The summer months were triumphant: a surprise appearance playing four songs at the champions’ parade of their soaring hometown football club, Leicester City, followed a fortnight later by two giant gigs in Leicester’s King Power Stadium. “That was off the scale. We will never, ever, see that again in our lifetime,” says Meighan. Then Pizzorno got married and spent three months “being human for a bit” with his wife and their two sons, aged six and three. After that, the last two songs came to him and the band started recording the music that’s almost with us.

 

For Meighan, however, 2016 was far less celebratory. In his first magazine cover interview for the new campaign, he broke down in tears, alluded to a lifestyle of damaging excess and revealed that he is no longer living with his girlfriend and their young daughter. The revelation was all over the tabloids.
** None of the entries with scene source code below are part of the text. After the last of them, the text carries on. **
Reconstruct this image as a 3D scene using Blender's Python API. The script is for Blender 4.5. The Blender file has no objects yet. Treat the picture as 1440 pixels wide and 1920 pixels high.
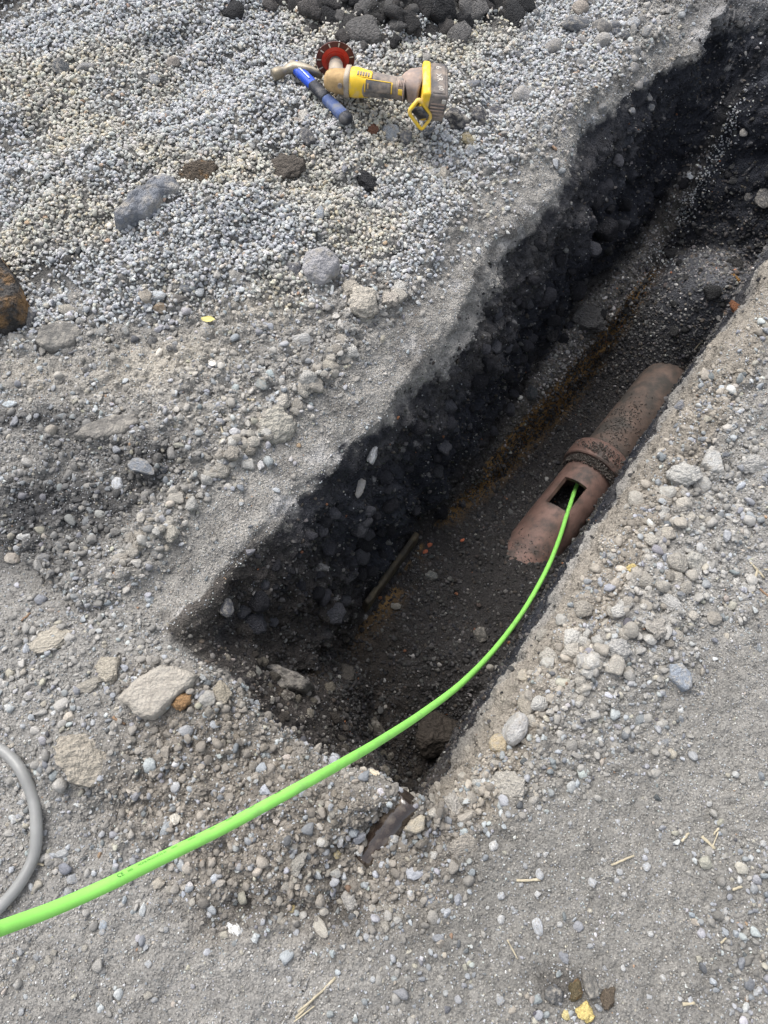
import bpy, bmesh, math, random
import numpy as np
from mathutils import Vector, Matrix, Euler
from mathutils.bvhtree import BVHTree
R_ = math.radians
random.seed(7); rng = np.random.default_rng(11)
S = bpy.context.scene
# ------------------------------------------------------------------ camera, sky, sun, exposure
PITCH = R_(66); CH = 1.45; FP = 1350.0
cd = bpy.data.cameras.new('camera'); cam = bpy.data.objects.new('camera', cd); S.collection.objects.link(cam)
cd.sensor_fit = 'VERTICAL'; cd.sensor_height = 24; cd.lens = 24*FP/1920; cd.clip_start = .02; cd.clip_end = 300
cam.location = (0, 0, CH); cam.rotation_euler = (math.pi/2-PITCH, 0, 0)
S.camera = cam
SUN_EL, SUN_AZ = R_(58), R_(-35)      # azimuth measured from +Y towards +X
w = bpy.data.worlds.new("World"); S.world = w; w.use_nodes = True
nt = w.node_tree; bg = nt.nodes['Background']
sky = nt.nodes.new('ShaderNodeTexSky'); sky.sky_type = 'NISHITA'; sky.sun_disc = False
sky.sun_elevation = SUN_EL; sky.sun_rotation = SUN_AZ; sky.air_density = 1.0; sky.dust_density = 4.0; sky.ozone_density = 1.0
hs = nt.nodes.new('ShaderNodeHueSaturation'); hs.inputs['Saturation'].default_value = .42
nt.links.new(sky.outputs[0], hs.inputs['Color']); nt.links.new(hs.outputs[0], bg.inputs[0]); bg.inputs[1].default_value = .15
sd = bpy.data.lights.new('sun', 'SUN'); sd.energy = 1.15; sd.angle = R_(45); sd.color = (1, .985, .965)
so = bpy.data.objects.new('sun', sd); S.collection.objects.link(so)
dirv = Vector((math.sin(SUN_AZ)*math.cos(SUN_EL), math.cos(SUN_AZ)*math.cos(SUN_EL), math.sin(SUN_EL)))
so.rotation_euler = dirv.to_track_quat('Z', 'Y').to_euler()
S.view_settings.view_transform = 'Standard'; S.view_settings.look = 'None'; S.view_settings.gamma = 1
S.view_settings.exposure = .95
S.render.resolution_x = 768; S.render.resolution_y = 1024

# ------------------------------------------------------------------ helpers
COL = S.collection
def tag(o, label=None, cat=None, group=None, kind=None):
    if label: o['label'] = label
    if cat: o['category'] = cat
    if group: o['group'] = group
    if kind: o['kind'] = kind
    return o
def G(px, py, z=0.0):
    a = (px-720)/FP; b = (960-py)/FP
    d = Vector((a, math.cos(PITCH)+b*math.sin(PITCH), -math.sin(PITCH)+b*math.cos(PITCH)))
    return Vector((0, 0, CH)) + d*((z-CH)/d.z)
def Gz(px, py, Z):                       # point at distance Z along the axis
    a = (px-720)/FP; b = (960-py)/FP
    d = Vector((a, math.cos(PITCH)+b*math.sin(PITCH), -math.sin(PITCH)+b*math.cos(PITCH)))
    return Vector((0, 0, CH)) + d*Z
_T = rng.random((64, 64, 64)).astype(np.float32)*2-1
def vnoise(P, s):
    P = np.asarray(P, np.float32)*s + 137.3
    i = np.floor(P).astype(np.int32); f = P-i; f = f*f*f*(f*(f*6-15)+10)
    i0 = i & 63; i1 = (i+1) & 63
    x0, y0, z0 = i0.T; x1, y1, z1 = i1.T; fx, fy, fz = f.T
    c = lambda a, b, cc: _T[a, b, cc]
    l = lambda a, b, t: a+(b-a)*t
    return l(l(l(c(x0,y0,z0), c(x1,y0,z0), fx), l(c(x0,y1,z0), c(x1,y1,z0), fx), fy),
             l(l(c(x0,y0,z1), c(x1,y0,z1), fx), l(c(x0,y1,z1), c(x1,y1,z1), fx), fy), fz)
def fbm(P, s, o=4, g=.5, off=0.0):
    r = 0; a = 1; t = 0
    for k in range(o):
        r = r + a*vnoise(P+off+k*3.71, s*2**k); t += a; a *= g
    return r/t
def sstep(a, b, x):
    t = np.clip((x-a)/(b-a), 0, 1); return t*t*(3-2*t)
CU = (math.cos(R_(55)), math.sin(R_(55)))
def uv_of(x, y): return CU[1]*x-CU[0]*y, CU[0]*x+CU[1]*y
def xy_of(u, v): return CU[1]*u+CU[0]*v, -CU[0]*u+CU[1]*v

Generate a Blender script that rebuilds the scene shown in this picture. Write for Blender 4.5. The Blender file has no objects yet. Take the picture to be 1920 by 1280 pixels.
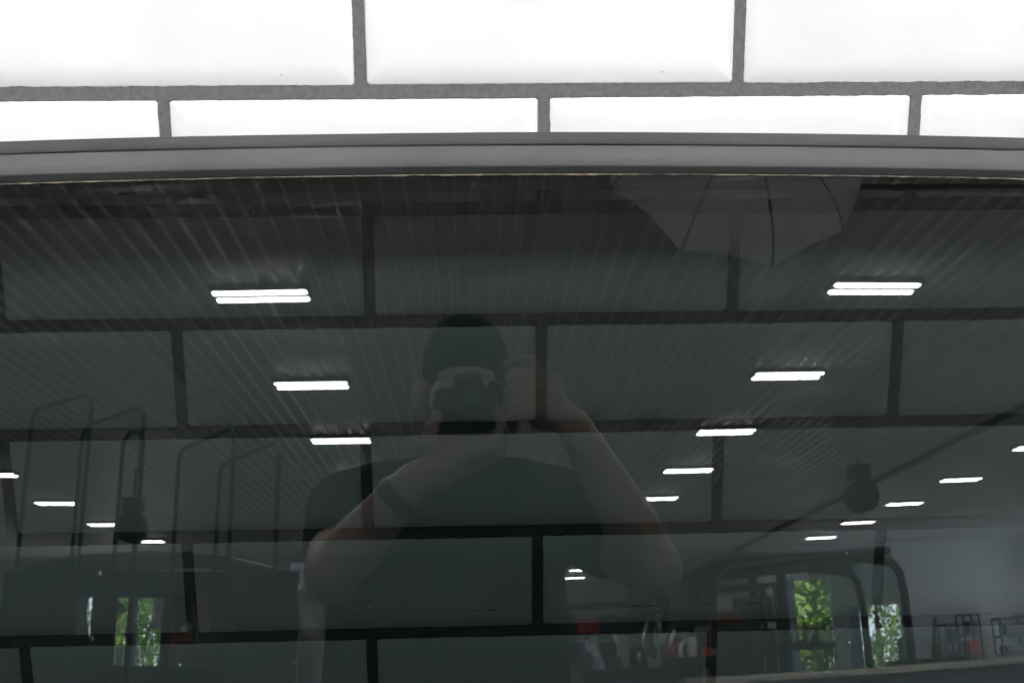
import bpy, bmesh, math, random
from mathutils import Vector, Matrix, noise
random.seed(7)
sc = bpy.context.scene
C = sc.collection

# ------------------------------------------------------------------ camera, world, light
CAMP = Vector((0.0, -0.98159, 1.6))
cam_d = bpy.data.cameras.new('Camera')
cam = bpy.data.objects.new('Camera', cam_d); C.objects.link(cam)
Rv, Uv, Fv = Vector((0.99926, -0.0379, -0.0059)), Vector((0.0138, 0.2123, 0.9771)), Vector((0.0358, 0.9765, -0.2127))
Fv.normalize(); Rv = (Rv - Fv * Rv.dot(Fv)).normalized(); Uv = Rv.cross(Fv)
cam.matrix_world = Matrix(((Rv.x, Uv.x, -Fv.x, CAMP.x), (Rv.y, Uv.y, -Fv.y, CAMP.y), (Rv.z, Uv.z, -Fv.z, CAMP.z), (0, 0, 0, 1)))
cam_d.sensor_width = 36.0; cam_d.lens = 41.25
cam_d.clip_start = 0.01; cam_d.clip_end = 400
cam_d.dof.use_dof = True; cam_d.dof.focus_distance = 0.97; cam_d.dof.aperture_fstop = 18.0
sc.camera = cam

world = bpy.data.worlds.new('World'); sc.world = world; world.use_nodes = True
bg = world.node_tree.nodes['Background']
bg.inputs[0].default_value = (0.80, 0.90, 1.0, 1); bg.inputs[1].default_value = 2.0

BAYX, BAYY = (-6.6, -4.9, -3.2, -1.5, .2, 1.9, 3.6, 5.3, 7.0, 8.7, 10.4), (-5.4, -6.4)
LUM = 6.0            # radiance of the ceiling lights' diffusers
sun_d = bpy.data.lights.new('Sun', 'SUN'); sun_d.energy = 5.0; sun_d.angle = math.radians(2); sun_d.color = (1, .95, .86)
sun = bpy.data.objects.new('Sun', sun_d); C.objects.link(sun)
sun.rotation_euler = Vector((0.25, -0.75, -0.8)).to_track_quat('-Z', 'Y').to_euler()   # daylight behind the hall

sc.view_settings.view_transform = 'Standard'; sc.view_settings.look = 'None'
sc.view_settings.exposure = 3.3219; sc.view_settings.gamma = 1.0
sc.render.engine = 'CYCLES'
cy = sc.cycles
cy.max_bounces = 8; cy.diffuse_bounces = 3; cy.glossy_bounces = 4; cy.transmission_bounces = 4; cy.transparent_max_bounces = 12
cy.use_denoising = True; cy.sample_clamp_indirect = 1.0
cy.caustics_reflective = False; cy.caustics_refractive = False

# ------------------------------------------------------------------ helpers
def mat(name, col=(.5, .5, .5), rough=.5, metal=0.0, spec=.5):
    m = bpy.data.materials.new(name); m.use_nodes = True
    b = m.node_tree.nodes['Principled BSDF']
    b.inputs['Base Color'].default_value = (*col, 1); b.inputs['Roughness'].default_value = rough
    b.inputs['Metallic'].default_value = metal; b.inputs['Specular IOR Level'].default_value = spec
    return m
def N(m, t, **kw):
    n = m.node_tree.nodes.new(t)
    for k, v in kw.items(): setattr(n, k, v)
    return n
def LK(m, a, b): m.node_tree.links.new(a, b)
def BS(m): return m.node_tree.nodes['Principled BSDF']
def ramp(m, p0, c0, p1, c1):
    r = N(m, 'ShaderNodeValToRGB'); e = r.color_ramp.elements
    e[0].position = p0; e[0].color = (*c0, 1); e[1].position = p1; e[1].color = (*c1, 1); return r
def noisy(m, c0, c1, scale, detail=6, bump=0.0, bscale=None, p0=.35, p1=.65, stretch=None):
    tc = N(m, 'ShaderNodeTexCoord'); src = tc.outputs['Object']
    if stretch:
        mp = N(m, 'ShaderNodeMapping'); mp.inputs['Scale'].default_value = stretch; LK(m, src, mp.inputs[0]); src = mp.outputs[0]
    nz = N(m, 'ShaderNodeTexNoise'); nz.inputs['Scale'].default_value = scale; nz.inputs['Detail'].default_value = detail
    LK(m, src, nz.inputs['Vector'])
    r = ramp(m, p0, c0, p1, c1); LK(m, nz.outputs['Fac'], r.inputs[0]); LK(m, r.outputs[0], BS(m).inputs['Base Color'])
    if bump:
        n2 = N(m, 'ShaderNodeTexNoise'); n2.inputs['Scale'].default_value = bscale or scale * 4; n2.inputs['Detail'].default_value = 4
        LK(m, src, n2.inputs['Vector'])
        bp = N(m, 'ShaderNodeBump'); bp.inputs['Strength'].default_value = bump; bp.inputs['Distance'].default_value = .001
        LK(m, n2.outputs['Fac'], bp.inputs['Height']); LK(m, bp.outputs[0], BS(m).inputs['Normal'])
    return m
def emit(name, col, s):
    m = bpy.data.materials.new(name); m.use_nodes = True; nt = m.node_tree; nt.nodes.clear()
    e = nt.nodes.new('ShaderNodeEmission'); e.inputs[0].default_value = (*col, 1); e.inputs[1].default_value = s
    o = nt.nodes.new('ShaderNodeOutputMaterial'); nt.links.new(e.outputs[0], o.inputs[0]); return m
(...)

He fails to show up to our scheduled face-to-face chat, leaving quiet, affable Pizzorno to talk to me alone in posh central London members’ club Home House. But a few days later he comes to the phone on time and sounding chipper. “I don’t want to go into detail about it. Of course I didn’t have a great year, of course it was difficult, but I found myself, and found a way to love myself again and be happy,” he says, talking as usual at 100 miles an hour, narrating his turning over of sausages on the grill while he’s speaking.

 

“I had to look at my demons and kill them off otherwise it could have led down a very dark path. But I had good support around me, friends and family who care about me. So I’m back now, mate. It’s one of those things in life, you just have to get on with it, don’t you? ANYWAY,” he says, loudly emphasising the word to enforce a change of subject, “I’m alive now, and feeling very good basically.”

 

I know from past experience that Meighan is a tricky interviewee at the best of times, with probably the shortest attention span of any adult I’ve ever met. “Ask him about crisps,” is Pizzorno’s suggestion for ensuring a longer conversation. “He’s an afficionado.” The singer is clearly anxious that his personal problems don’t become the story when Kasabian are back with their best music in some time.

 

“We’ve gone through bad times, gone through everything, and we’re a proper family, our band,” he says. “We’ve been through so much together and nothing’s cracked. We’ve grown up together, we’re all parents now, and everyone’s in a good place. It’s a lovely thing.”

 

 

April 18-20, O2 Forum Kentish Town, NW5 (0844 847 2405, o2forumkentishtown.co.uk)

For Crying Out Loud is released on April 28 on Columbia.